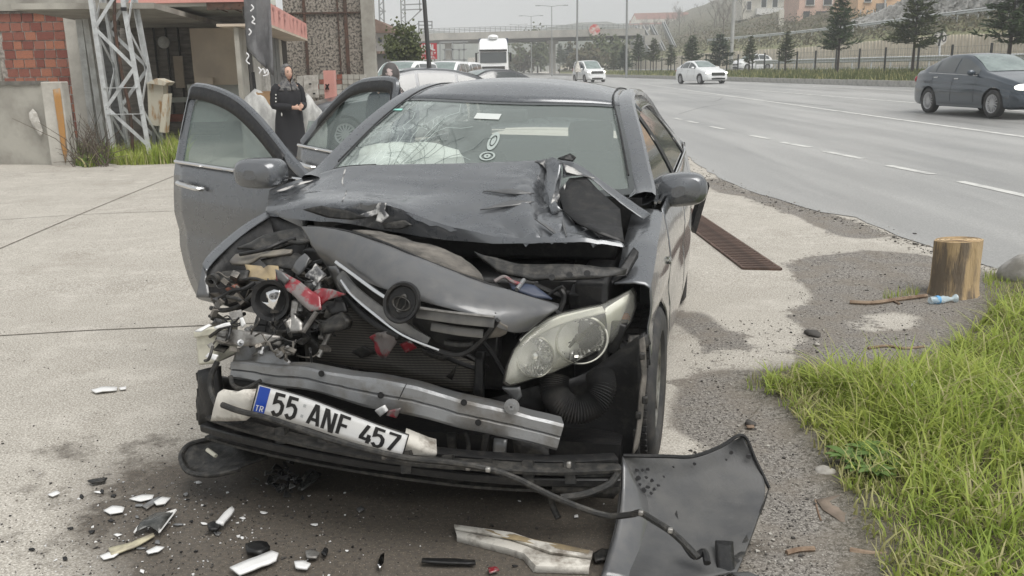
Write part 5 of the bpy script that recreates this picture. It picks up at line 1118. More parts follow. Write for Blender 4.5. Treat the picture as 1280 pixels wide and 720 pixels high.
shard('shard', 'small white cracked fragment below the slotted grey one', 'shard', [(368,709),(380,707),(389,711),(384,717),(370,716)], M_WHITEP, .008)
shard('shard', 'black crumb beside the slotted grey white fragment', 'shard', [(402,698),(407,692),(411,694),(407,702)], M_BLACK, .01)
shard('shard', 'curved white glass splinter on brown dirt by the black strip', 'shard', [(472,714),(476,702),(481,699),(480,712),(475,719)], M_REFL, .01)
shard('shard', 'dark green-edged lens piece leaning on the black heap', 'lens piece', [(373,622),(381,604),(390,597),(403,606),(394,616),(380,628)], M_DKG, .006, .02, .004, tilt=.03)
shard('shard', 'thin dark plastic sliver lying alone on the concrete', 'shard', [(110,606),(122,603),(135,602),(132,606),(116,609)], M_BLACKD, .006)
shard('shard', 'small red chip on the dirt below the long cream bar', 'shard', [(610,716),(620,713),(624,718),(612,722)], M_RED, .006)
shard('shard', 'small black lid shape beside the torn bumper corner', 'shard', [(741,700),(752,692),(762,694),(758,706),(744,708)], M_BLACKD, .008)
shard('shard', 'pale grey fragment on the dirt under the bumper middle', 'shard', [(446,640),(452,636),(456,640),(449,644)], M_STEEL, .004)
b_ = thing('black_debris', 'heap of shattered black plastic under the front bumper', 'debris', U(365, 610))
for k in range(46):
    px, py = rnd.gauss(358, 16), rnd.gauss(607, 9); n_ = rnd.randint(3, 5); r_ = rnd.uniform(3, 9)
    base = U(px, py) - b_.location + Vector((0, 0, .008 + rnd.uniform(0, .05) * max(0, 1 - abs(px - 360) / 28)))
    a_ = [base + Vector((r_ * .0026 * math.cos(6.28 * j / n_) * rnd.uniform(.5, 1.4), r_ * .0026 * math.sin(6.28 * j / n_) * rnd.uniform(.5, 1.4), rnd.uniform(-.004, .022))) for j in range(n_)]
    MB().prism(a_, (.002, .002, .004)).build('plastic_chip', rnd.choice([M_BLACK, M_BLACK, M_DKG, M_BLACKD]), b_, smooth=False)
M_CHIPG = mat('grey grit', (.25, .23, .2), .8); M_CHIPD = mat('dark grit', (.06, .055, .05), .8); M_STONE = mat('pale pebble', (.42, .40, .36), .75, 0, (.3, .28, .25), 20)
cm = []
for m_, nm in ((M_WHITEP, 'w'), (M_CHIPD, 'd'), (M_BLACK, 'b'), (M_STONE, 's')):
    b = MB(); pts = [Vector((math.cos(6.28 * j / 6) * rnd.uniform(.6, 1), math.sin(6.28 * j / 6) * rnd.uniform(.5, 1), rnd.uniform(0, .3))) for j in range(6)]
    b.prism(pts, (0, 0, .3)); cm.append(b.mesh('chip', m_, False))
for k in range(70):
    px, py = (rnd.uniform(0, 560), rnd.uniform(520, 718)) if k < 52 else (rnd.uniform(560, 760), rnd.uniform(625, 715))
    i = rnd.choice([0, 1, 1, 2]); s = rnd.uniform(.003, .007)
    o = inst('chip', cm[i], None, U(px, py) + Vector((0, 0, .002)), (rnd.uniform(-.2, .2), rnd.uniform(-.2, .2), rnd.uniform(0, 6)), (s * rnd.uniform(.8, 2), s, s))
    lab = {0: 'tiny white plastic chip scattered on the concrete before the wreck', 1: 'tiny dark grit lump scattered on the concrete before the wreck', 2: 'tiny black plastic chip scattered on the concrete before the wreck'}[i]
    tag(o, lab, 'chip', {0: 'tiny white chips', 1: 'tiny grit lumps', 2: 'tiny black chips'}[i] + ' in front of the wreck')
# pebbles on the dirt verge
for k in range(60):
    px, py = rnd.uniform(860, 1160), rnd.uniform(400, 716)
    if px > 1000 + (py - 470) * .35 and py > 450: px -= 200
    if px < 965 and py > 545: continue
    s = rnd.uniform(.003, .007); o = inst('pebble', cm[3 if rnd.random() < .35 else 1], None, U(px, py) + Vector((0, 0, .002)), (0, 0, rnd.uniform(0, 6)), (s * rnd.uniform(.8, 1.6), s, s * 1.6)); tag(o, 'small pebble scattered on the dark dirt beside the grass', 'pebble', 'pebbles on the dirt verge')
def stone(label, px, py, r, m, sc=(1, 1, .6), name='stone'):
    b = MB(); b.ball((0, 0, 0), r, 14, 9, sc=sc); b.v = [tuple(Vector(q) * (1 + .35 * noise.noise(Vector(q) * (1.1 / r) + Vector((px, py, 0))))) for q in b.v]
    o = b.build(name, m, ang=50); o.location = U(px, py) + Vector((0, 0, r * sc[2] * .55)); o.rotation_euler = (0, 0, rnd.uniform(0, 6)); return tag(o, label, 'stone')
stone('dark flat stone on the pale concrete patch below the tree stump', 1016, 419, .038, M_CHIPD, (1.5, 1, .5))
stone('round white pebble just below the dark flat stone', 1021, 432, .018, M_STONE)
stone('pale grey stone at the edge of the tall grass', 1031, 592, .030, M_STONE, (1.3, 1, .6))
stone('big pale broken stone half hidden in grass at the right edge', 1276, 352, .15, mat('grey rock', (.36, .35, .33), .9, 0, (.2, .19, .17), 6, bump=.5, bscale=20), (1, .9, .9))
stone('black pebble on the dirt near the brown wood scrap', 938, 532, .022, M_CHIPD, (1.5, 1, .7))
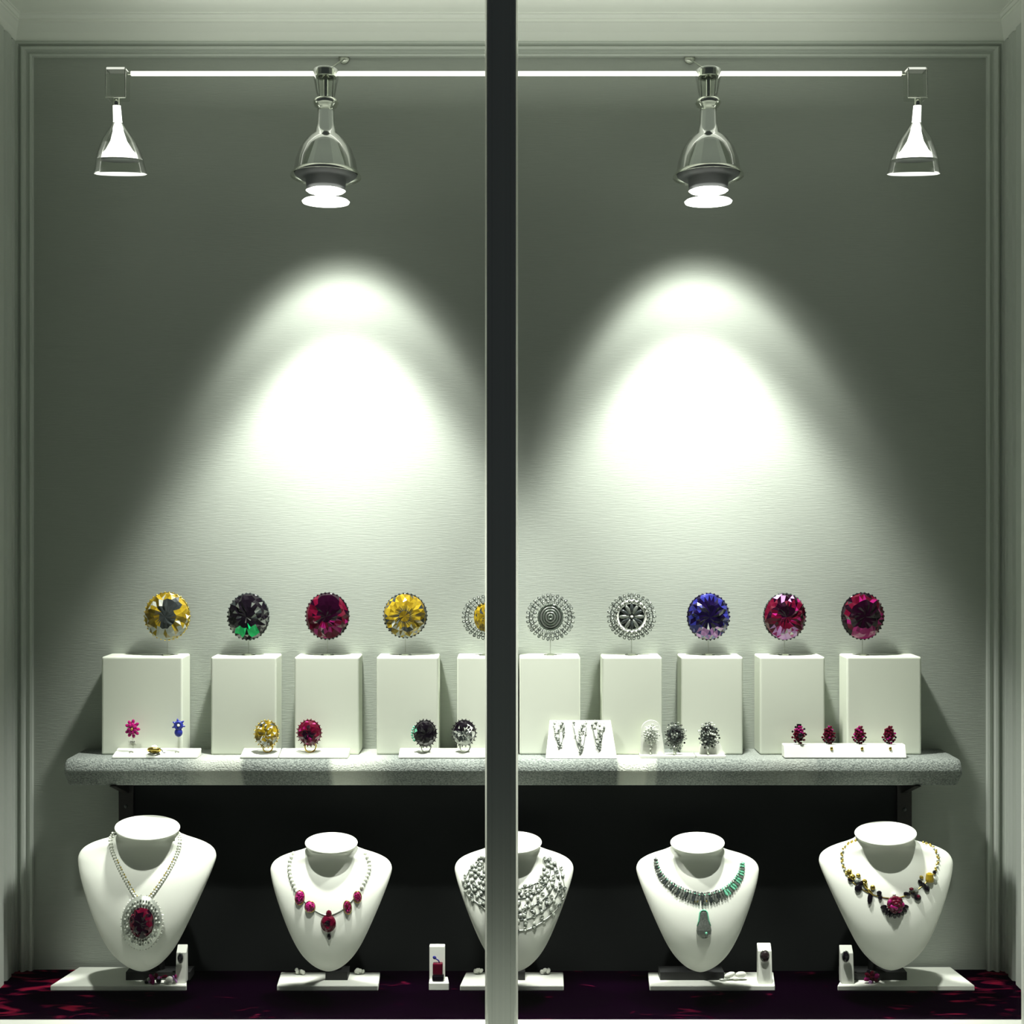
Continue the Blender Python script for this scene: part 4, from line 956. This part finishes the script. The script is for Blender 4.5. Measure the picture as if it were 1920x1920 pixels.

● **Your instructions**
Pictures in the records must not appear in the copy; transcribe everything else precisely.

● **Expected answer**
Write part 5 of the bpy script that recreates this picture. It picks up at line 1118. More parts follow. Write for Blender 4.5. Treat the picture as 1280 pixels wide and 720 pixels high.
shard('shard', 'small white cracked fragment below the slotted grey one', 'shard', [(368,709),(380,707),(389,711),(384,717),(370,716)], M_WHITEP, .008)
shard('shard', 'black crumb beside the slotted grey white fragment', 'shard', [(402,698),(407,692),(411,694),(407,702)], M_BLACK, .01)
shard('shard', 'curved white glass splinter on brown dirt by the black strip', 'shard', [(472,714),(476,702),(481,699),(480,712),(475,719)], M_REFL, .01)
shard('shard', 'dark green-edged lens piece leaning on the black heap', 'lens piece', [(373,622),(381,604),(390,597),(403,606),(394,616),(380,628)], M_DKG, .006, .02, .004, tilt=.03)
shard('shard', 'thin dark plastic sliver lying alone on the concrete', 'shard', [(110,606),(122,603),(135,602),(132,606),(116,609)], M_BLACKD, .006)
shard('shard', 'small red chip on the dirt below the long cream bar', 'shard', [(610,716),(620,713),(624,718),(612,722)], M_RED, .006)
shard('shard', 'small black lid shape beside the torn bumper corner', 'shard', [(741,700),(752,692),(762,694),(758,706),(744,708)], M_BLACKD, .008)
shard('shard', 'pale grey fragment on the dirt under the bumper middle', 'shard', [(446,640),(452,636),(456,640),(449,644)], M_STEEL, .004)
b_ = thing('black_debris', 'heap of shattered black plastic under the front bumper', 'debris', U(365, 610))
for k in range(46):
    px, py = rnd.gauss(358, 16), rnd.gauss(607, 9); n_ = rnd.randint(3, 5); r_ = rnd.uniform(3, 9)
    base = U(px, py) - b_.location + Vector((0, 0, .008 + rnd.uniform(0, .05) * max(0, 1 - abs(px - 360) / 28)))
    a_ = [base + Vector((r_ * .0026 * math.cos(6.28 * j / n_) * rnd.uniform(.5, 1.4), r_ * .0026 * math.sin(6.28 * j / n_) * rnd.uniform(.5, 1.4), rnd.uniform(-.004, .022))) for j in range(n_)]
    MB().prism(a_, (.002, .002, .004)).build('plastic_chip', rnd.choice([M_BLACK, M_BLACK, M_DKG, M_BLACKD]), b_, smooth=False)
M_CHIPG = mat('grey grit', (.25, .23, .2), .8); M_CHIPD = mat('dark grit', (.06, .055, .05), .8); M_STONE = mat('pale pebble', (.42, .40, .36), .75, 0, (.3, .28, .25), 20)
cm = []
for m_, nm in ((M_WHITEP, 'w'), (M_CHIPD, 'd'), (M_BLACK, 'b'), (M_STONE, 's')):
    b = MB(); pts = [Vector((math.cos(6.28 * j / 6) * rnd.uniform(.6, 1), math.sin(6.28 * j / 6) * rnd.uniform(.5, 1), rnd.uniform(0, .3))) for j in range(6)]
    b.prism(pts, (0, 0, .3)); cm.append(b.mesh('chip', m_, False))
for k in range(70):
    px, py = (rnd.uniform(0, 560), rnd.uniform(520, 718)) if k < 52 else (rnd.uniform(560, 760), rnd.uniform(625, 715))
    i = rnd.choice([0, 1, 1, 2]); s = rnd.uniform(.003, .007)
    o = inst('chip', cm[i], None, U(px, py) + Vector((0, 0, .002)), (rnd.uniform(-.2, .2), rnd.uniform(-.2, .2), rnd.uniform(0, 6)), (s * rnd.uniform(.8, 2), s, s))
    lab = {0: 'tiny white plastic chip scattered on the concrete before the wreck', 1: 'tiny dark grit lump scattered on the concrete before the wreck', 2: 'tiny black plastic chip scattered on the concrete before the wreck'}[i]
    tag(o, lab, 'chip', {0: 'tiny white chips', 1: 'tiny grit lumps', 2: 'tiny black chips'}[i] + ' in front of the wreck')
# pebbles on the dirt verge
for k in range(60):
    px, py = rnd.uniform(860, 1160), rnd.uniform(400, 716)
    if px > 1000 + (py - 470) * .35 and py > 450: px -= 200
    if px < 965 and py > 545: continue
    s = rnd.uniform(.003, .007); o = inst('pebble', cm[3 if rnd.random() < .35 else 1], None, U(px, py) + Vector((0, 0, .002)), (0, 0, rnd.uniform(0, 6)), (s * rnd.uniform(.8, 1.6), s, s * 1.6)); tag(o, 'small pebble scattered on the dark dirt beside the grass', 'pebble', 'pebbles on the dirt verge')
def stone(label, px, py, r, m, sc=(1, 1, .6), name='stone'):
    b = MB(); b.ball((0, 0, 0), r, 14, 9, sc=sc); b.v = [tuple(Vector(q) * (1 + .35 * noise.noise(Vector(q) * (1.1 / r) + Vector((px, py, 0))))) for q in b.v]
    o = b.build(name, m, ang=50); o.location = U(px, py) + Vector((0, 0, r * sc[2] * .55)); o.rotation_euler = (0, 0, rnd.uniform(0, 6)); return tag(o, label, 'stone')
stone('dark flat stone on the pale concrete patch below the tree stump', 1016, 419, .038, M_CHIPD, (1.5, 1, .5))
stone('round white pebble just below the dark flat stone', 1021, 432, .018, M_STONE)
stone('pale grey stone at the edge of the tall grass', 1031, 592, .030, M_STONE, (1.3, 1, .6))
stone('big pale broken stone half hidden in grass at the right edge', 1276, 352, .15, mat('grey rock', (.36, .35, .33), .9, 0, (.2, .19, .17), 6, bump=.5, bscale=20), (1, .9, .9))
stone('black pebble on the dirt near the brown wood scrap', 938, 532, .022, M_CHIPD, (1.5, 1, .7))
Continue the Blender Python script for this scene: part 4, from line 956. This part finishes the script. The script is for Blender 4.5. Measure the picture as if it were 1920x1920 pixels.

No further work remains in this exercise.